1940 год. Чем объяснить такую аберрацию памяти? Ведь только после специальных изысканий, сопоставлений разных косвенных данных и, наконец, после опубликования точно датированной записи Ахматовой всякие сомнения были отброшены.
Первая, и последняя, встреча двух поэтов происходила за две недели до начала Великой
Отечественной войны. Объяснение нашей с Харджиевым ошибки очень простое.
До войны у нас была другая психология, и все тогдашние события слились в нашем сознании в одну эпоху.
Странное было это предвоенное время. В Москве установился какой-то притихший, выжидательный политический климат. Да, конечно, мы следили за событиями европейской войны. Достаточно вспомнить стихи Ахматовой о
“погибшем Париже” и “Лондонцам”, да еще об осаде Тобрука в Ливии (названной в
“Поэме без героя”, чтобы отвести от нас невольно возникающее обвинение в равнодушии и беспечности). Но как-то инстинктивно я, да и не только я, уговорила себя, что после финской кампании у нас войны уже не будет. Помню, как к нам на выставку пришел профессор Николай Леонтьевич Бродский и озабоченно заметил, не идет ли дело к войне Гитлера с Советским Союзом, – мне показалось, что я слышу голос из подземелья или откуда-то с далекой стороны.

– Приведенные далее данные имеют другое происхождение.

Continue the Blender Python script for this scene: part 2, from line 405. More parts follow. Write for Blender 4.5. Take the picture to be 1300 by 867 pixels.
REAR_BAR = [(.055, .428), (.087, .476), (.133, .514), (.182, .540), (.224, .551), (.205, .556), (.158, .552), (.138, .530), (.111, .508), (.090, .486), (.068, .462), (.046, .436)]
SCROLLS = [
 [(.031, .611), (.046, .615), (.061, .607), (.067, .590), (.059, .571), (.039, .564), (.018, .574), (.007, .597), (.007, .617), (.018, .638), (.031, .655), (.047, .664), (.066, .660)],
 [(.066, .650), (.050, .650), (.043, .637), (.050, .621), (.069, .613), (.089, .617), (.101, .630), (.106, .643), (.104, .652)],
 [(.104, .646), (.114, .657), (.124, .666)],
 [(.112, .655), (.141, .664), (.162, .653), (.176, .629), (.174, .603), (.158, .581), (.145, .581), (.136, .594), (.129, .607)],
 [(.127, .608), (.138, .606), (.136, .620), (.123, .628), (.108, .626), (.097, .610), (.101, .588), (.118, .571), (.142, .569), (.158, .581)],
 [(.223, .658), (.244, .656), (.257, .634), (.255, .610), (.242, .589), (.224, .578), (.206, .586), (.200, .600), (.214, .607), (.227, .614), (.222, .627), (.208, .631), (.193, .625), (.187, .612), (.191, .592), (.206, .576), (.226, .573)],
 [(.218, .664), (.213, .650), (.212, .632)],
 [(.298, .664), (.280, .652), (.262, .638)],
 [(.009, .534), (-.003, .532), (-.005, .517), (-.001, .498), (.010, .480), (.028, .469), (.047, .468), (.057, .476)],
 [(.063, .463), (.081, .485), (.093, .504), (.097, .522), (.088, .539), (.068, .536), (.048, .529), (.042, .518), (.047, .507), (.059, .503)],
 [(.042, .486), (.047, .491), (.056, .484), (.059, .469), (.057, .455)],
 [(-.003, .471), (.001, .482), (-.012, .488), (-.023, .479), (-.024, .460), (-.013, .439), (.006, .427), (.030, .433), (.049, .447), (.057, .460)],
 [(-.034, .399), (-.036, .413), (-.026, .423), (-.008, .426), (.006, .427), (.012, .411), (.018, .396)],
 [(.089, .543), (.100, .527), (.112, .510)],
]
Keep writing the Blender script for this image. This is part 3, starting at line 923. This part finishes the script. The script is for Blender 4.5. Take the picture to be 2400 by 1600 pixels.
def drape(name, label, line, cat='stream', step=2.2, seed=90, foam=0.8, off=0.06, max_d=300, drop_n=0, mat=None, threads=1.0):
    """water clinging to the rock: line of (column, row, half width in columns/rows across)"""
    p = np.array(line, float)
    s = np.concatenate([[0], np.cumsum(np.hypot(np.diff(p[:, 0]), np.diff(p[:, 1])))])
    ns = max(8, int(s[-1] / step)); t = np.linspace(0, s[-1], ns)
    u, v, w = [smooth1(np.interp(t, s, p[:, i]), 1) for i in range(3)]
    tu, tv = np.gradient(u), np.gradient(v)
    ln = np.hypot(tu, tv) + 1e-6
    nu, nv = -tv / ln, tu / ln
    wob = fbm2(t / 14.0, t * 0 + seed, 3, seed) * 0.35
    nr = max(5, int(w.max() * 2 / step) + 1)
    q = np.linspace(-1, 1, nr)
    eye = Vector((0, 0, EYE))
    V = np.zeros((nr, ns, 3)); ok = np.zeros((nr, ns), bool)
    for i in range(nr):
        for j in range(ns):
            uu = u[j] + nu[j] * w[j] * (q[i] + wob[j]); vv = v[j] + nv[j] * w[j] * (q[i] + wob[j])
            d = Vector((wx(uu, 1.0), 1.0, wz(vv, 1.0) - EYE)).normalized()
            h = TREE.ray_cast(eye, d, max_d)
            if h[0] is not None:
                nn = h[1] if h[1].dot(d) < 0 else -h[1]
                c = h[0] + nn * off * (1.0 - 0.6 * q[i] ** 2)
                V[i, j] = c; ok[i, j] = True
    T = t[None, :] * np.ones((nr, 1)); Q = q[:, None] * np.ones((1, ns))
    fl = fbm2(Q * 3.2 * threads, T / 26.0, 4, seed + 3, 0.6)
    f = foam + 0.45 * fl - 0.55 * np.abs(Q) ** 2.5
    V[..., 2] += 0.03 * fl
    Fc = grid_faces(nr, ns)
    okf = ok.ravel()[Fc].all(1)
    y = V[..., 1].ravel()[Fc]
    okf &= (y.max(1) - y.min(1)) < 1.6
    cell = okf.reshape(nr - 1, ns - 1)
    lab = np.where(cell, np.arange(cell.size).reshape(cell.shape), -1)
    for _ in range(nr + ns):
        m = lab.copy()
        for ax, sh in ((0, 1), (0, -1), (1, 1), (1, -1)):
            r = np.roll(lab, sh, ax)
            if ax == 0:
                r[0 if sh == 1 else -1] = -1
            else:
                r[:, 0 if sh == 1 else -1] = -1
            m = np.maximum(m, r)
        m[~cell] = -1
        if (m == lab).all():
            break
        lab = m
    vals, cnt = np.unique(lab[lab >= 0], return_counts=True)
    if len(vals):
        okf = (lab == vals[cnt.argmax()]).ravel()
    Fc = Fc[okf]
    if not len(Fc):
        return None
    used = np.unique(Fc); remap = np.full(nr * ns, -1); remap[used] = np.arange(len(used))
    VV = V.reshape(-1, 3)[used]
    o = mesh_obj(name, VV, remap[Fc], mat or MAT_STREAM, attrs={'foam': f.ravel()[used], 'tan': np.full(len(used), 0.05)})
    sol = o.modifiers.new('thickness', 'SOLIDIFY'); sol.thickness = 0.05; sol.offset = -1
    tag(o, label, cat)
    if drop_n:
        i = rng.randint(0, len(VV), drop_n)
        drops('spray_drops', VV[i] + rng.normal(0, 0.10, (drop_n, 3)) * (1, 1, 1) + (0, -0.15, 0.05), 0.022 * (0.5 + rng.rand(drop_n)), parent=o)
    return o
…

Между тем работа над выставкой вступала в свою завершающую фазу.
В залах
Исторического музея стало появляться много новых людей.
Приходили художники, интересующиеся новой работой Суетина и Рождественского. Конечно, часто заглядывал Николай Иванович, поощрительно рассматривающий находки своих единомышленников и личных друзей. Нередко посещал меня здесь и Евгений Яковлевич: дома в эти дни меня трудно было застать, не забудем также, что генеральные репетиции и вернисажи были его стихией.
Предвернисажная суета шла полным ходом. Шрифтовики спешно что-то меняли в надписях под экспонатами, плотники и столяры подгоняли настенные рамы и мебель… Пахло деревом, краской, клеем, стучали молотки, пела пила – мы находились как будто в большой производственной мастерской. Это веселило. Вот Андроников и Рождественский вздумали изменить конфигурацию уже, казалось бы, законченного стенда. Они тащат лестницу и, хотя оба довольно солидной комплекции, по очереди лезут под самый потолок с молотком в руках, оставшийся внизу поддерживает лестницу и корректирует перевеску большой картины.
Они перекидываются шутками, в которых Ираклий, стоя наверху, выступает как актер и режиссер, увлеченный экспозиционер и энергичный и точный рабочий.
Ираклий называет меня Емма по примеру домработницы моих соседей, а я его
Андрон. Здесь мы были с ним не только коллегами-лермонтоведами, но и соратниками по борьбе с нашими экстатичными музейными дамами. Наша сплоченность с художниками делала из нас особую партию в музее. Что греха таить – мы позволяли себе лишнее в борьбе со своими “идейными” противниками. Мы попросту их третировали, что не делает нам чести.
Однажды Андроников вместе с художниками нечаянно перешли границу дозволенного. Я даже обрушилась на них чуть ли не с выговором.
Они так небрежно отнеслись к необходимому совместному обсуждению одной из тем выставки, что забыли о научной сотруднице, являвшейся автором экспозиции этого стенда. Она не без волнения готовилась защищать свою концепцию, разложив на полу все свои экспонаты в уже готовом порядке. А оппонентов нет, оказалось – их нет в музее.
Невозможно было смотреть на жалкую фигуру этой женщины, обычно такой заносчивой и самоуверенной. А отойти от ценнейших экспонатов, разложенных на полу, она не могла ни на минуту. Наконец все трое вернулись в музей заметно приободрившиеся и повеселевшие. Видимо, они были в ресторане, где пообедали, как полагается настоящим джентльменам. Правда, Андроников никогда не брал в рот спиртного. Он говорил, что ему не нужно пить, он и так как пьяный – пьян от жизни.
Когда другие пили, он вдохновенно импровизировал. А когда
Андроников разыгрывал свои рассказы, слушатели забывали о времени. Очевидно, так случилось и на этот раз. Кстати говоря, это было слабым местом его блистательного дарования. Он иногда затягивал процесс своих перевоплощений. В этом сказывался его дилетантизм. Я не раз наблюдала, как он не мог вовремя выйти из образа. Не он управлял своими гротескными персонажами, а они владели им. Иногда даже жутковато было смотреть на него во время таких “сеансов”. Надо думать, что после войны, когда он стал выступать публично в больших концертных залах, он приобрел чисто профессиональное мастерство. Темп и ритм работы ему диктовала заполненная до отказа аудитория. Это уже не то что вызывать восхищенную благодарность маленького кружка знатоков.